As investing in cryptocurrency becomes more popular in Australia, there is also a corresponding increase in the number of scams being reported. Due to the unregulated nature of cryptocurrency and the recent failure of two Australian cryptocurrency exchanges, this investment space has become a risky free-for-all, with Scamwatch estimating that around $35 million was lost to cryptocurrency scams in the first half of 2021. If you’re one of the unlucky ones to have been scammed, depending on the circumstances you may be able to claim a capital loss deduction.

Cryptocurrency scams come in a variety of forms, the most common being impersonation, where scammers pretend to be from a reputable trading platform and have legitimate-looking digital assets – like fake trading platforms which look like the real thing and email addresses that impersonate a genuine company – to lure people in. Investors who fall into this trap will usually see the initial money they invested skyrocket on fake trading platforms and may even be allowed to access a small return. Once people are hooked, though, the scammers will typically ask for further investments of large sums of money before cutting off contact and disappearing completely.

TIP: If you think you’ve been scammed, you should contact your bank or financial institution as soon as possible. You can also make reports to Scamwatch and to the Australian Securities and Investments Commission (ASIC).
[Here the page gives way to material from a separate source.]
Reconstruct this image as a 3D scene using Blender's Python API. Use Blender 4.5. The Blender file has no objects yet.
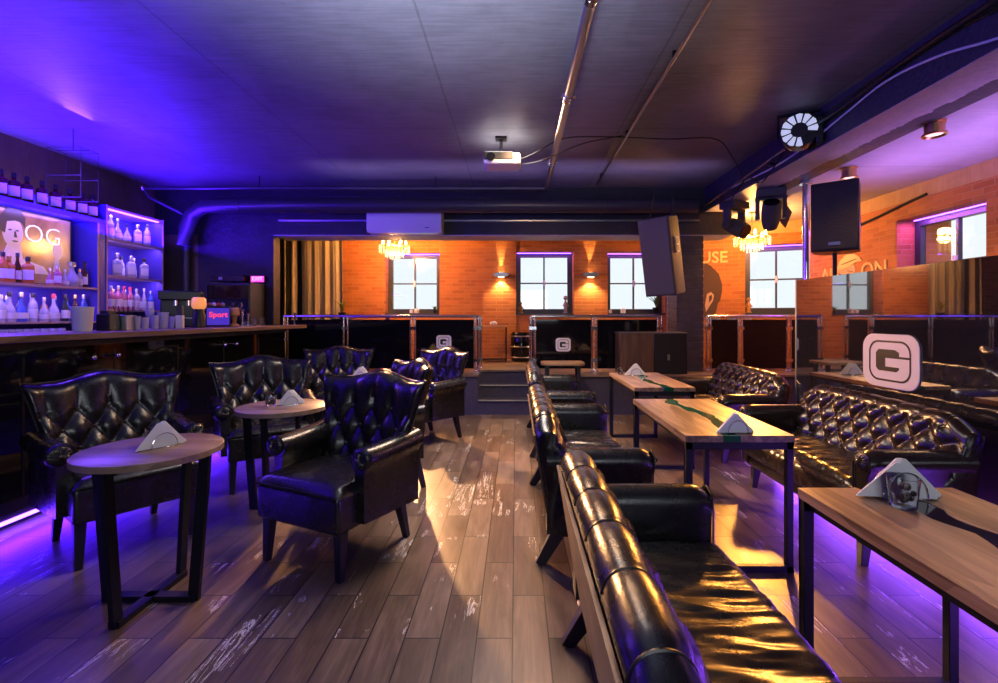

Finally, you can contact IDCARE, a free, government-funded service, if you suspect identity theft.Contact us for more information and assistance.

Are crypto scam losses tax deductible?

Whether you can deduct a loss all boils down to whether you actually owned an asset. For example, if you actually owned cryptocurrency such as Bitcoin in a digital wallet and due to the collapse of an exchange all the cryptocurrency you owned has disappeared, then it is likely you can claim a capital loss. This is likely to also apply if the cryptocurrency you own is stolen in a scam.

Unfortunately, it’s unlikely that a deduction can be claimed for people who have been scammed into handing over money for supposed “cryptocurrency investment” in schemes where no actual cryptocurrency ownership occurred. This is because they have not technically lost an asset, as they did not own the cryptocurrency in the first place, and the money invested is not considered a capital gains tax (CGT) asset under Australian tax law.